The Lord's Dominion: The History of Canadian Methodism

Description

565 pages
Contains Photos, Illustrations, Bibliography, Index
$19.95
ISBN 0-7735-1400-7
DDC 287'.0971

Author

Year

1996

Contributor

Reviewed by David E. Smith

David E. Smith is a professor of political Studies at the University of
Saskatchewan and the author of Building a Province: A History of
Saskatchewan in Documents and The Invisible Crown.

Review

Neil Semple has written a learned church history of masterful
proportions. More than that, he offers a historical vista of national
life that leaves the reader wondering why no one has done this before.
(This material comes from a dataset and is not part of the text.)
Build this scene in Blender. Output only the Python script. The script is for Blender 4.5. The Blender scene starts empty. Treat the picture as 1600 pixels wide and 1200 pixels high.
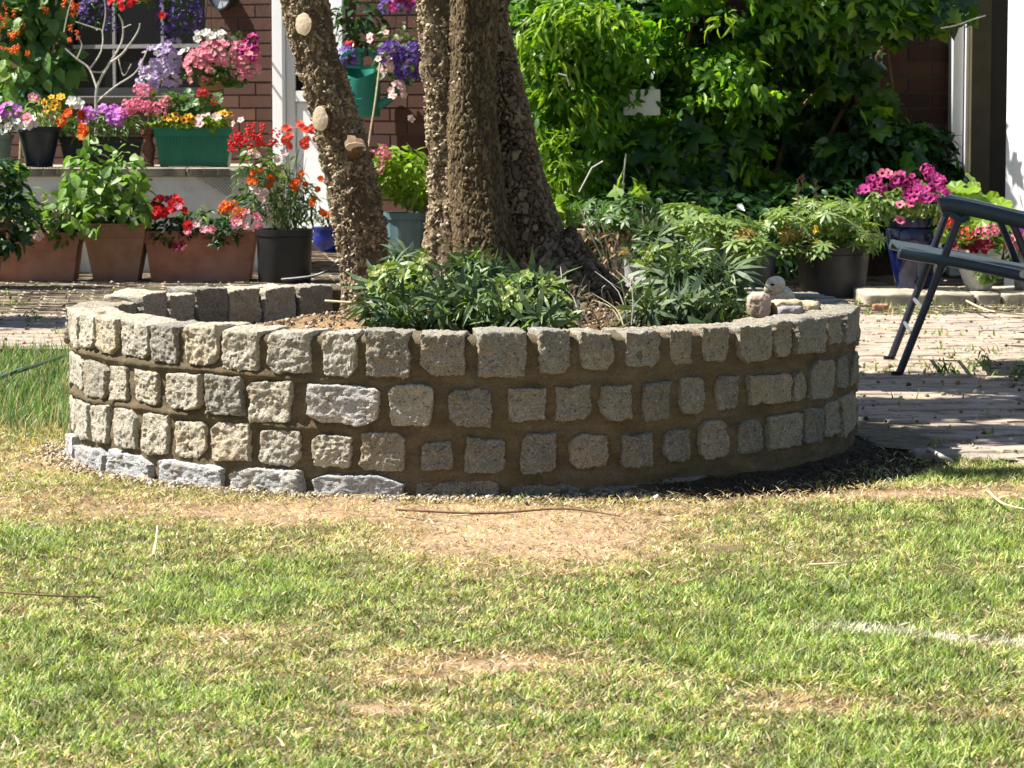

Here, for the first time, told with clarity and grace, is the story of
an evangelical doctrine of rebirth and transformation, imported into
British North America and propagated by missionaries at home and abroad.
Their message fed a national literary tradition of books and journals
that spread from city to farm and into every region. Through education
and congregational example, through moral crusade and personal
conversion, the Methodist Church aspired, as Semple convincingly
demonstrates, to become Canada’s “truly national church.”

Doctrinally, Canadian Methodists were not exclusive. Had that been the
case, union with the Congregationalists and a majority of Presbyterians
to form the United Church of Canada in 1925 would not have been
possible. But as an organization, they were distinctive. Local autonomy
was never a virtue; rather, Methodists acted together as a
“connexion.” Central direction was welcomed, not feared. For this
reason, the Methodist Church was eminently suited to succeed in the
vast, lonely Canadian environment.

Semple has made a major scholarly contribution to our understanding of
Canadian history and of the history of religion in this country. Were it
not a sin, members of the United Church of Canada might even feel a
twinge of pride in this exploration of its Methodist heritage.